▶ _WHAT NEEDS TO BE DONE_
Copy out each line of the material in which the word "scene" appears.

▶ _MATERIAL_
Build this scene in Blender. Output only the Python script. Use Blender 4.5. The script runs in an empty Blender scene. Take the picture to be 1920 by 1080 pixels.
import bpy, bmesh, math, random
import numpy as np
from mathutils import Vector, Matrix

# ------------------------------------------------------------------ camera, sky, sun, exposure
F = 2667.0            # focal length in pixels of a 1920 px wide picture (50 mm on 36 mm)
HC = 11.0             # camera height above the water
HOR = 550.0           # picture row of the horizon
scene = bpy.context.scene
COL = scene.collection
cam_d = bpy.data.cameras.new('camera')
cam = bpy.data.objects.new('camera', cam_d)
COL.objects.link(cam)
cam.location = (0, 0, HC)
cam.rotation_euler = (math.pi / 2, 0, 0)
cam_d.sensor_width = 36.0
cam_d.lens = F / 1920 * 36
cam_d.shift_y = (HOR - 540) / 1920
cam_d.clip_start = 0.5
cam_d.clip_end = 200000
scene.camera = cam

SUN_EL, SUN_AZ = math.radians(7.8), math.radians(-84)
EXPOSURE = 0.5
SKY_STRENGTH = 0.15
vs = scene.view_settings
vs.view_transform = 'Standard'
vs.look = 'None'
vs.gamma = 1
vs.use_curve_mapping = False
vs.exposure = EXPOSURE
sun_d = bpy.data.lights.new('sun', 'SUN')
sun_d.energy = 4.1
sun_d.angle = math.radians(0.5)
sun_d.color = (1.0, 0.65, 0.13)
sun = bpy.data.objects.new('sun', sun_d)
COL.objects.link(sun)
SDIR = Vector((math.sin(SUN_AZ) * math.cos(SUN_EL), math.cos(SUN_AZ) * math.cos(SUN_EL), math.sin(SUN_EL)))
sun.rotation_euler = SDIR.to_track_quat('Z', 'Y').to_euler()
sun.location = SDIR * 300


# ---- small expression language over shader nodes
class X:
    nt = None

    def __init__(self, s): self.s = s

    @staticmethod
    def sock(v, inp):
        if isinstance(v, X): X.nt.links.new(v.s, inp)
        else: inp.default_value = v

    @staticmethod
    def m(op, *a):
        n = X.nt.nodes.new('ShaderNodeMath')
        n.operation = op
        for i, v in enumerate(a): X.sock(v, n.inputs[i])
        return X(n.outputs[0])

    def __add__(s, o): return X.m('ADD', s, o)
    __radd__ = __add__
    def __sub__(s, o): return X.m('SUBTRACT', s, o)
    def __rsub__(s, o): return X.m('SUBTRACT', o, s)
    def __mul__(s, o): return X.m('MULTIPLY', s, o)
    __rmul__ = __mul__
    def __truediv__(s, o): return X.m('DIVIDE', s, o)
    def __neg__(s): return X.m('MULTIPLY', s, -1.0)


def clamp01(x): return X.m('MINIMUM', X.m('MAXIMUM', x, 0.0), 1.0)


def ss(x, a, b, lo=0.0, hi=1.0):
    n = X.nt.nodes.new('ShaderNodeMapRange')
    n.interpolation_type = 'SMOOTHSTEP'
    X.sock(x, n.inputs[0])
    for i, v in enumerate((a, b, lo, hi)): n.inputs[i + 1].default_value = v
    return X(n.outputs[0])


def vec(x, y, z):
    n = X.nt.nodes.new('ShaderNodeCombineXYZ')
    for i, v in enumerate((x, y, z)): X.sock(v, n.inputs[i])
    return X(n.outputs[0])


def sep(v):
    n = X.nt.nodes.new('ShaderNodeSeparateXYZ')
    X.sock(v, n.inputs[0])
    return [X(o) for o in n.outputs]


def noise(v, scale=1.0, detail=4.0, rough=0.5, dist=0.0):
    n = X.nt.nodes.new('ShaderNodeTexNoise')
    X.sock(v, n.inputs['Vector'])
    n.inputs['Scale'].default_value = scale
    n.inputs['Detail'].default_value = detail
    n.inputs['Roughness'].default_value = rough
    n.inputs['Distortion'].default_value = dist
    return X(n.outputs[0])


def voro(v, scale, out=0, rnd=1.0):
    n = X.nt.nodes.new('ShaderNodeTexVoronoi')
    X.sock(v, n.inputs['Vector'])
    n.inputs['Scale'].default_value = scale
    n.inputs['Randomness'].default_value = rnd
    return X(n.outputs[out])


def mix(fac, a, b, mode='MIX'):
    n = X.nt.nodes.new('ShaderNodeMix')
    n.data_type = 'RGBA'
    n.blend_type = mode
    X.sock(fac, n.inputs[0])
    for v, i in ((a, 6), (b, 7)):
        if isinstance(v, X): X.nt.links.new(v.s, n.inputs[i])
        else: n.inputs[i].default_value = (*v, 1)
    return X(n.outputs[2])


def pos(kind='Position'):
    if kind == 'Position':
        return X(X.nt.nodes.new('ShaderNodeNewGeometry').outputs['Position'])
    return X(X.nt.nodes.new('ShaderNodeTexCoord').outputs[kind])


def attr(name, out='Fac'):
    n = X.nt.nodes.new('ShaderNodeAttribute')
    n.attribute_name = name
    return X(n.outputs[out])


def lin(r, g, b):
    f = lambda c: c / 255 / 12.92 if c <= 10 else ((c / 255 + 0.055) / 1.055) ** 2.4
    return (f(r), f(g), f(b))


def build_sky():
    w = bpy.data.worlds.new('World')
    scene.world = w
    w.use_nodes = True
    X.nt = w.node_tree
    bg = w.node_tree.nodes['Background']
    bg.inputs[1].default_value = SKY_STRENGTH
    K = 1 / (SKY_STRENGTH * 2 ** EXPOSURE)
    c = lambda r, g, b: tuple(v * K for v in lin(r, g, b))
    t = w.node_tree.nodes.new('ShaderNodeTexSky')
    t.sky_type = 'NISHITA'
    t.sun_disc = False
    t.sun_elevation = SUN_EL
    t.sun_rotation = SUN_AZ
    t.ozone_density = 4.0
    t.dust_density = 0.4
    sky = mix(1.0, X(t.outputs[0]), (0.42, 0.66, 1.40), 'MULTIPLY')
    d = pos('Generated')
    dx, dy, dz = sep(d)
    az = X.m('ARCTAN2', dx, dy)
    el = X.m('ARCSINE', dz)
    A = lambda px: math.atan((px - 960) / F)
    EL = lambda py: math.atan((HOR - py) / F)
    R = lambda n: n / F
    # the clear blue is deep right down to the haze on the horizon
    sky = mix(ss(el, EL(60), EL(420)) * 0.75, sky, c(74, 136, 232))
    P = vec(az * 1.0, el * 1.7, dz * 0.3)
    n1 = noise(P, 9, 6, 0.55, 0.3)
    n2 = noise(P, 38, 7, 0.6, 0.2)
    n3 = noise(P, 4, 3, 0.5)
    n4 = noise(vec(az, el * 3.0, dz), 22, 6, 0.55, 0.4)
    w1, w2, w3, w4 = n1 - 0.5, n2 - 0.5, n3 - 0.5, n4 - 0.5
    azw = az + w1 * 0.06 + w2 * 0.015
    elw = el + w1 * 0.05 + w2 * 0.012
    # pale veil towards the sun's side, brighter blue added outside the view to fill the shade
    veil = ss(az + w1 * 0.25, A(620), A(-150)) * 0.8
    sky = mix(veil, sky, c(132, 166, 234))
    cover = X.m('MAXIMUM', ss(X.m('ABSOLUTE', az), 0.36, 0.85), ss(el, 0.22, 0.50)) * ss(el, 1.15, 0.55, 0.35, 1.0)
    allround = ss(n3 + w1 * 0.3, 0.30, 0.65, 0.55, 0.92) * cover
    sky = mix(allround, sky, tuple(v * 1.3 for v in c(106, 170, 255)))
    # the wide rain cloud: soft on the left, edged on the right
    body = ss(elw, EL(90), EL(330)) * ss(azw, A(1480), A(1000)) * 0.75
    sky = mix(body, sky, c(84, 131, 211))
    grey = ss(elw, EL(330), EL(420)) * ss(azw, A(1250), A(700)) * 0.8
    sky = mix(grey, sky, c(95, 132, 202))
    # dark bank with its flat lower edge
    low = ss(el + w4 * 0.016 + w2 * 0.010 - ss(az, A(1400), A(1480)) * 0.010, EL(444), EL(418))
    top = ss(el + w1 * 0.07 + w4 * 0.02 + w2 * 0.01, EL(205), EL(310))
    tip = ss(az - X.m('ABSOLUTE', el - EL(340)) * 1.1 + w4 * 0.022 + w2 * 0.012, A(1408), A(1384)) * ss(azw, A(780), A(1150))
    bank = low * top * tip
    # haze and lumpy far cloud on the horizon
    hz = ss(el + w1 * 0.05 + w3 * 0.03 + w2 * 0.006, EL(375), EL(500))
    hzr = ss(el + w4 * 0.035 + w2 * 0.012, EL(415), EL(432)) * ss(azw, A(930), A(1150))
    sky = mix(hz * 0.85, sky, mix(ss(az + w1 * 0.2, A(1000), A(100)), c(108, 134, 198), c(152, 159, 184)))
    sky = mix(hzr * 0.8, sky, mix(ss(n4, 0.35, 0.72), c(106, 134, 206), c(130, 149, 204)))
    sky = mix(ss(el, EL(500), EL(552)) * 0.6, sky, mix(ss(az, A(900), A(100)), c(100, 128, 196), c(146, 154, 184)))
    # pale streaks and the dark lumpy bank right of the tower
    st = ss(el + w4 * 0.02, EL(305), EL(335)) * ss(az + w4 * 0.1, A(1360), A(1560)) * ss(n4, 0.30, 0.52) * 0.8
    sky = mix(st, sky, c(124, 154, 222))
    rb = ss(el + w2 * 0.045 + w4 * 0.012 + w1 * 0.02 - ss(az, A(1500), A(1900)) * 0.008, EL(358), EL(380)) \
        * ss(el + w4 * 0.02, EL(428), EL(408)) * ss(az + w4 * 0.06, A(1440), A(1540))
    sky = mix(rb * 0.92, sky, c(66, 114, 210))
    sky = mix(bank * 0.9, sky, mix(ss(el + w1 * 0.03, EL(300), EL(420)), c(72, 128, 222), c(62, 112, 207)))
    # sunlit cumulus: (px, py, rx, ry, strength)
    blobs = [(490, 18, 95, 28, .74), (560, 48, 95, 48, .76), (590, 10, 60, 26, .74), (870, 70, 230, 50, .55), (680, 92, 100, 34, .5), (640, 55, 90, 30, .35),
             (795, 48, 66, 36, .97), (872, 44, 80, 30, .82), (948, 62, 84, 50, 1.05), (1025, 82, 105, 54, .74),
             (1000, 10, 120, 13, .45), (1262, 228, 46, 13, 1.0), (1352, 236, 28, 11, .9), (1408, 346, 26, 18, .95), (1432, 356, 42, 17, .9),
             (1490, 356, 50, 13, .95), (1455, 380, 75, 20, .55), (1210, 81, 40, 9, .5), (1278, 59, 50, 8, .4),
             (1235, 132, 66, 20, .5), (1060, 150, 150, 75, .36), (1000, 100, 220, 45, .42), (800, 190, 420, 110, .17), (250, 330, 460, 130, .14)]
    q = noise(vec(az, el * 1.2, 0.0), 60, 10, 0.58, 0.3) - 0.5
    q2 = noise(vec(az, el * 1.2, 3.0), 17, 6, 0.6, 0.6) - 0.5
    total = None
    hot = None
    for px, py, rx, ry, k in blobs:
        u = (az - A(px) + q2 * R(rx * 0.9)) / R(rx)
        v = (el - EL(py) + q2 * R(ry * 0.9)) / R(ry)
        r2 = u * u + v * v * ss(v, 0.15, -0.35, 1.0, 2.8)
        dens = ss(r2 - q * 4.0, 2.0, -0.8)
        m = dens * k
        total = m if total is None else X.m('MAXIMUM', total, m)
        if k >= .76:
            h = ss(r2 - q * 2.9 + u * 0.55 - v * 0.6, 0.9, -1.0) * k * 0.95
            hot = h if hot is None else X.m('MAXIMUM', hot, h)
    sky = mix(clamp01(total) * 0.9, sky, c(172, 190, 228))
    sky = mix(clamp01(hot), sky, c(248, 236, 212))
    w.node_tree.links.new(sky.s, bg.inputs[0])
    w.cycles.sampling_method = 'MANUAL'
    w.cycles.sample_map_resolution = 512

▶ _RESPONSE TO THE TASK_
Build this scene in Blender. Output only the Python script. Use Blender 4.5. The script runs in an empty Blender scene. Take the picture to be 1920 by 1080 pixels.
scene = bpy.context.scene
COL = scene.collection
scene.camera = cam
vs = scene.view_settings
    scene.world = w